Data records -
▼

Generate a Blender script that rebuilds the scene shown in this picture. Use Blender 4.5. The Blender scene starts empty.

▲
▼

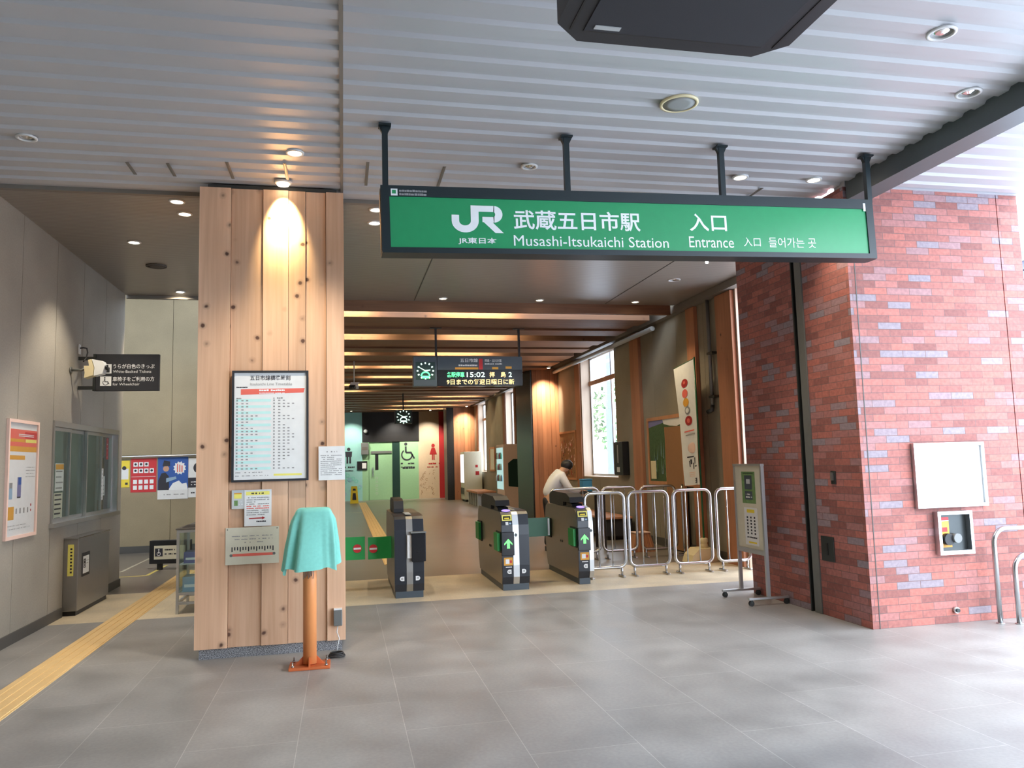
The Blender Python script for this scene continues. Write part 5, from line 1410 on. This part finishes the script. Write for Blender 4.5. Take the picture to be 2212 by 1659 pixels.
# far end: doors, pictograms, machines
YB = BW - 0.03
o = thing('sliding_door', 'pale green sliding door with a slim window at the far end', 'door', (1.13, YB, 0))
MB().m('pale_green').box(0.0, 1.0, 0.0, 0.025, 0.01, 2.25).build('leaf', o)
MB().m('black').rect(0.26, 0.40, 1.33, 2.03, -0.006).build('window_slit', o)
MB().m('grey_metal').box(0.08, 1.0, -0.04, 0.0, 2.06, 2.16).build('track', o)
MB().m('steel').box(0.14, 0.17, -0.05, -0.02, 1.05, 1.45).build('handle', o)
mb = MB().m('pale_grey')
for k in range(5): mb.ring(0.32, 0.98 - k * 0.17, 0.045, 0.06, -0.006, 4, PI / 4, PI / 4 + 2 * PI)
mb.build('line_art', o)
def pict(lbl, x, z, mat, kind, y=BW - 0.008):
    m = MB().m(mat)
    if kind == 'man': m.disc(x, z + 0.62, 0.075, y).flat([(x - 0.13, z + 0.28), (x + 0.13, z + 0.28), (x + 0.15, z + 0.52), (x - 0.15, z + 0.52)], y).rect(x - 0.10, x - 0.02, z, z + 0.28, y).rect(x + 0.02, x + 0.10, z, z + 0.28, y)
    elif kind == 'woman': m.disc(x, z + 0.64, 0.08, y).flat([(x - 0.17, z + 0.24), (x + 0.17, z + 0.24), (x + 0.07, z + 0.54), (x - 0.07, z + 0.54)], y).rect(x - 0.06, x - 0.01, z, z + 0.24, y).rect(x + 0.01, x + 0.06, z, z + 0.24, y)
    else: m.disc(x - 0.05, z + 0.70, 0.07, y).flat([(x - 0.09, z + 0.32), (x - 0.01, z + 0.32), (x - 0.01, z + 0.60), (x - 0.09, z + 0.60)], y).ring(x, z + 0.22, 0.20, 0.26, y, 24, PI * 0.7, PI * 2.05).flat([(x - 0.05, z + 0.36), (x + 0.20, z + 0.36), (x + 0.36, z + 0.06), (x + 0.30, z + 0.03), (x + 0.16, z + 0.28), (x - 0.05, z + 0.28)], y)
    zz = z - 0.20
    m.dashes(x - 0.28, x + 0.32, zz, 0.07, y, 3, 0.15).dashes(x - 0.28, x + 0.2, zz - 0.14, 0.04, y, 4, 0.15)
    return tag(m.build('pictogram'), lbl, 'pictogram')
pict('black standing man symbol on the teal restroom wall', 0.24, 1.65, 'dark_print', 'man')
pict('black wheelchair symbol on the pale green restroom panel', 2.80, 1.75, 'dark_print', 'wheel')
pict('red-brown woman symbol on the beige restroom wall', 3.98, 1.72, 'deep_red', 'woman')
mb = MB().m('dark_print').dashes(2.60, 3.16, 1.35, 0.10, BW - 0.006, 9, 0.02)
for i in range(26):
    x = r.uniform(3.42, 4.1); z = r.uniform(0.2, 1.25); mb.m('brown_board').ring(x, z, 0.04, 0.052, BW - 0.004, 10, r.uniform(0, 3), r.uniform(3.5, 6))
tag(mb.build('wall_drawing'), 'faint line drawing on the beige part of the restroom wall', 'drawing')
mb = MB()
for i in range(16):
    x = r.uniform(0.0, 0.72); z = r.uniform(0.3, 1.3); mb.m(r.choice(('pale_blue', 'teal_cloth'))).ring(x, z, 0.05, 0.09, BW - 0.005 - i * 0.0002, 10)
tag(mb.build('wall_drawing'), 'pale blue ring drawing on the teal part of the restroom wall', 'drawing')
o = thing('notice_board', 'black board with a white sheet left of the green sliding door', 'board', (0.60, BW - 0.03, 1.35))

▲

Copy out all lines above that include the string "part".

The Blender Python script for this scene continues. Write part 5, from line 1410 on. This part finishes the script. Write for Blender 4.5. Take the picture to be 2212 by 1659 pixels.
tag(mb.build('wall_drawing'), 'faint line drawing on the beige part of the restroom wall', 'drawing')
tag(mb.build('wall_drawing'), 'pale blue ring drawing on the teal part of the restroom wall', 'drawing')